:: Written request ::
Verbatim output of all the material below is required.

:: Data block ::
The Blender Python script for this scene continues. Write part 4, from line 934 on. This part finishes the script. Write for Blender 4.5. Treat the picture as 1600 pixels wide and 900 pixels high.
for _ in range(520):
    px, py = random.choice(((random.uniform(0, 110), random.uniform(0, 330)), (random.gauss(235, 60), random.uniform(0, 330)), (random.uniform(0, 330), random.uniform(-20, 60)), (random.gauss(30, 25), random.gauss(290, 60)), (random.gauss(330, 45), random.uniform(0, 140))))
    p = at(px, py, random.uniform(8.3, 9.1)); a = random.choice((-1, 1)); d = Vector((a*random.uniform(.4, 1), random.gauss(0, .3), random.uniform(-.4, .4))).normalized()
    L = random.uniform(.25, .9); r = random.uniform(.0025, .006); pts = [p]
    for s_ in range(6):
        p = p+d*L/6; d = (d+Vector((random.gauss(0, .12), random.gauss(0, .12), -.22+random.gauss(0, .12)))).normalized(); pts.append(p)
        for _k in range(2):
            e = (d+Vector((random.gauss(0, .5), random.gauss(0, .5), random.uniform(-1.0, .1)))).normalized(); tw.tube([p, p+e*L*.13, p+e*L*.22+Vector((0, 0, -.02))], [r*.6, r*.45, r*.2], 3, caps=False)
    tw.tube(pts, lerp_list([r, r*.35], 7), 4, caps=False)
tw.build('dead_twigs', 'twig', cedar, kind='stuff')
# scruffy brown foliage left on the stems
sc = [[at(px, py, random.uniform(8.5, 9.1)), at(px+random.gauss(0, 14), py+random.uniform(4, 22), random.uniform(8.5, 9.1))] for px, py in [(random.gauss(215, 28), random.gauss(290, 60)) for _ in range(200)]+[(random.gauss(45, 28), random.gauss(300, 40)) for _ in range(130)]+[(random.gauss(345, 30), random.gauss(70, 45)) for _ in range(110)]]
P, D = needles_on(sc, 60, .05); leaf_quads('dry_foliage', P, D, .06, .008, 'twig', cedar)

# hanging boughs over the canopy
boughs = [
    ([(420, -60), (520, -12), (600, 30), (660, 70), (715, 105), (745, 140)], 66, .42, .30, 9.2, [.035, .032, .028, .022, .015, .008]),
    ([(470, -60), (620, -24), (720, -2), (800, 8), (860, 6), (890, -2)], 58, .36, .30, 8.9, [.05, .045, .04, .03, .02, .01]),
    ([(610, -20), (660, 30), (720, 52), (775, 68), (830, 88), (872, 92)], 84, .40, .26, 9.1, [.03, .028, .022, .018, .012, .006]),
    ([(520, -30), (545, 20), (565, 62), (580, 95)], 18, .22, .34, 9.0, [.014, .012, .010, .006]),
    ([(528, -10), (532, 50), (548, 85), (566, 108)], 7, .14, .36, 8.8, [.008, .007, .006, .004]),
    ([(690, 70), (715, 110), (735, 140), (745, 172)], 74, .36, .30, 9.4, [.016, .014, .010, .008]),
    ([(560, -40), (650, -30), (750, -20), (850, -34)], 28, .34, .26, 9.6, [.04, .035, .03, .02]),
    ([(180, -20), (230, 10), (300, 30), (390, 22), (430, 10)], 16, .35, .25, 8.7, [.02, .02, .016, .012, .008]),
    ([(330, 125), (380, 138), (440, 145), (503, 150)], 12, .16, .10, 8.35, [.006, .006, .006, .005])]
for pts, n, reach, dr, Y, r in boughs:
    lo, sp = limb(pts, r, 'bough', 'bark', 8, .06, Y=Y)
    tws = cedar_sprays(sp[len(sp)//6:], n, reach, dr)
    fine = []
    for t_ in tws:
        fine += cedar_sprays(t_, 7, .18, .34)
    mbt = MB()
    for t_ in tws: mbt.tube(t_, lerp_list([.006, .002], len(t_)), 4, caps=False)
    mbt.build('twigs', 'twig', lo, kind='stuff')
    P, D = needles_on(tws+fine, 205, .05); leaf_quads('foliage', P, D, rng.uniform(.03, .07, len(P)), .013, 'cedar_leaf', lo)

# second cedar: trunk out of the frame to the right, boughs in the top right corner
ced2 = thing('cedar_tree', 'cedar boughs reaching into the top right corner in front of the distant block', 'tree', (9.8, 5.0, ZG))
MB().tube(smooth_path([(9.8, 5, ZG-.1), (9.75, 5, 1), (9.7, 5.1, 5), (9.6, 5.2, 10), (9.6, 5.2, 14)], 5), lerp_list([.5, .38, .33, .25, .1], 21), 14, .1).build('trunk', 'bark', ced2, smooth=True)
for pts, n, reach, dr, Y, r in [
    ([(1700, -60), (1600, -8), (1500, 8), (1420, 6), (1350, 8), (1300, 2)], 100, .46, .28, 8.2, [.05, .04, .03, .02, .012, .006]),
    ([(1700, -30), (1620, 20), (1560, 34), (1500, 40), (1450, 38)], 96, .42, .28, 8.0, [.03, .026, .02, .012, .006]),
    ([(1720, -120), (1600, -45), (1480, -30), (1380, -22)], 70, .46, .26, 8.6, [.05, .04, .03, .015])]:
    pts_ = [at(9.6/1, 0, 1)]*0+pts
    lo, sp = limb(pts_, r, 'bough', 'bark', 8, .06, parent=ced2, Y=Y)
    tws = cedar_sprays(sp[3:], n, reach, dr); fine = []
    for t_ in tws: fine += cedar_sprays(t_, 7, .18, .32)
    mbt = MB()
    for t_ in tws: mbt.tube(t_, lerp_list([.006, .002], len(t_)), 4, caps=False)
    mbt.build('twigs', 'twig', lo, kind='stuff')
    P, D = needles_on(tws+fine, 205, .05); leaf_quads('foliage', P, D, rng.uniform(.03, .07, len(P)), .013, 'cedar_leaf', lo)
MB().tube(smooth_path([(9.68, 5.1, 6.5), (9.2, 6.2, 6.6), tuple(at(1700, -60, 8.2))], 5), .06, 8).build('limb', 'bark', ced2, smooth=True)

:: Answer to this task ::
The Blender Python script for this scene continues. Write part 4, from line 934 on. This part finishes the script. Write for Blender 4.5. Treat the picture as 1600 pixels wide and 900 pixels high.
for _ in range(520):
    px, py = random.choice(((random.uniform(0, 110), random.uniform(0, 330)), (random.gauss(235, 60), random.uniform(0, 330)), (random.uniform(0, 330), random.uniform(-20, 60)), (random.gauss(30, 25), random.gauss(290, 60)), (random.gauss(330, 45), random.uniform(0, 140))))
    p = at(px, py, random.uniform(8.3, 9.1)); a = random.choice((-1, 1)); d = Vector((a*random.uniform(.4, 1), random.gauss(0, .3), random.uniform(-.4, .4))).normalized()
    L = random.uniform(.25, .9); r = random.uniform(.0025, .006); pts = [p]
    for s_ in range(6):
        p = p+d*L/6; d = (d+Vector((random.gauss(0, .12), random.gauss(0, .12), -.22+random.gauss(0, .12)))).normalized(); pts.append(p)
        for _k in range(2):
            e = (d+Vector((random.gauss(0, .5), random.gauss(0, .5), random.uniform(-1.0, .1)))).normalized(); tw.tube([p, p+e*L*.13, p+e*L*.22+Vector((0, 0, -.02))], [r*.6, r*.45, r*.2], 3, caps=False)
    tw.tube(pts, lerp_list([r, r*.35], 7), 4, caps=False)
tw.build('dead_twigs', 'twig', cedar, kind='stuff')
# scruffy brown foliage left on the stems
sc = [[at(px, py, random.uniform(8.5, 9.1)), at(px+random.gauss(0, 14), py+random.uniform(4, 22), random.uniform(8.5, 9.1))] for px, py in [(random.gauss(215, 28), random.gauss(290, 60)) for _ in range(200)]+[(random.gauss(45, 28), random.gauss(300, 40)) for _ in range(130)]+[(random.gauss(345, 30), random.gauss(70, 45)) for _ in range(110)]]
P, D = needles_on(sc, 60, .05); leaf_quads('dry_foliage', P, D, .06, .008, 'twig', cedar)

# hanging boughs over the canopy
boughs = [
    ([(420, -60), (520, -12), (600, 30), (660, 70), (715, 105), (745, 140)], 66, .42, .30, 9.2, [.035, .032, .028, .022, .015, .008]),
    ([(470, -60), (620, -24), (720, -2), (800, 8), (860, 6), (890, -2)], 58, .36, .30, 8.9, [.05, .045, .04, .03, .02, .01]),
    ([(610, -20), (660, 30), (720, 52), (775, 68), (830, 88), (872, 92)], 84, .40, .26, 9.1, [.03, .028, .022, .018, .012, .006]),
    ([(520, -30), (545, 20), (565, 62), (580, 95)], 18, .22, .34, 9.0, [.014, .012, .010, .006]),
    ([(528, -10), (532, 50), (548, 85), (566, 108)], 7, .14, .36, 8.8, [.008, .007, .006, .004]),
    ([(690, 70), (715, 110), (735, 140), (745, 172)], 74, .36, .30, 9.4, [.016, .014, .010, .008]),
    ([(560, -40), (650, -30), (750, -20), (850, -34)], 28, .34, .26, 9.6, [.04, .035, .03, .02]),
    ([(180, -20), (230, 10), (300, 30), (390, 22), (430, 10)], 16, .35, .25, 8.7, [.02, .02, .016, .012, .008]),
    ([(330, 125), (380, 138), (440, 145), (503, 150)], 12, .16, .10, 8.35, [.006, .006, .006, .005])]
for pts, n, reach, dr, Y, r in boughs:
    lo, sp = limb(pts, r, 'bough', 'bark', 8, .06, Y=Y)
    tws = cedar_sprays(sp[len(sp)//6:], n, reach, dr)
    fine = []
    for t_ in tws:
        fine += cedar_sprays(t_, 7, .18, .34)
    mbt = MB()
    for t_ in tws: mbt.tube(t_, lerp_list([.006, .002], len(t_)), 4, caps=False)
    mbt.build('twigs', 'twig', lo, kind='stuff')
    P, D = needles_on(tws+fine, 205, .05); leaf_quads('foliage', P, D, rng.uniform(.03, .07, len(P)), .013, 'cedar_leaf', lo)

# second cedar: trunk out of the frame to the right, boughs in the top right corner
ced2 = thing('cedar_tree', 'cedar boughs reaching into the top right corner in front of the distant block', 'tree', (9.8, 5.0, ZG))
MB().tube(smooth_path([(9.8, 5, ZG-.1), (9.75, 5, 1), (9.7, 5.1, 5), (9.6, 5.2, 10), (9.6, 5.2, 14)], 5), lerp_list([.5, .38, .33, .25, .1], 21), 14, .1).build('trunk', 'bark', ced2, smooth=True)
for pts, n, reach, dr, Y, r in [
    ([(1700, -60), (1600, -8), (1500, 8), (1420, 6), (1350, 8), (1300, 2)], 100, .46, .28, 8.2, [.05, .04, .03, .02, .012, .006]),
    ([(1700, -30), (1620, 20), (1560, 34), (1500, 40), (1450, 38)], 96, .42, .28, 8.0, [.03, .026, .02, .012, .006]),
    ([(1720, -120), (1600, -45), (1480, -30), (1380, -22)], 70, .46, .26, 8.6, [.05, .04, .03, .015])]:
    pts_ = [at(9.6/1, 0, 1)]*0+pts
    lo, sp = limb(pts_, r, 'bough', 'bark', 8, .06, parent=ced2, Y=Y)
    tws = cedar_sprays(sp[3:], n, reach, dr); fine = []
    for t_ in tws: fine += cedar_sprays(t_, 7, .18, .32)
    mbt = MB()
    for t_ in tws: mbt.tube(t_, lerp_list([.006, .002], len(t_)), 4, caps=False)
    mbt.build('twigs', 'twig', lo, kind='stuff')
    P, D = needles_on(tws+fine, 205, .05); leaf_quads('foliage', P, D, rng.uniform(.03, .07, len(P)), .013, 'cedar_leaf', lo)
MB().tube(smooth_path([(9.68, 5.1, 6.5), (9.2, 6.2, 6.6), tuple(at(1700, -60, 8.2))], 5), .06, 8).build('limb', 'bark', ced2, smooth=True)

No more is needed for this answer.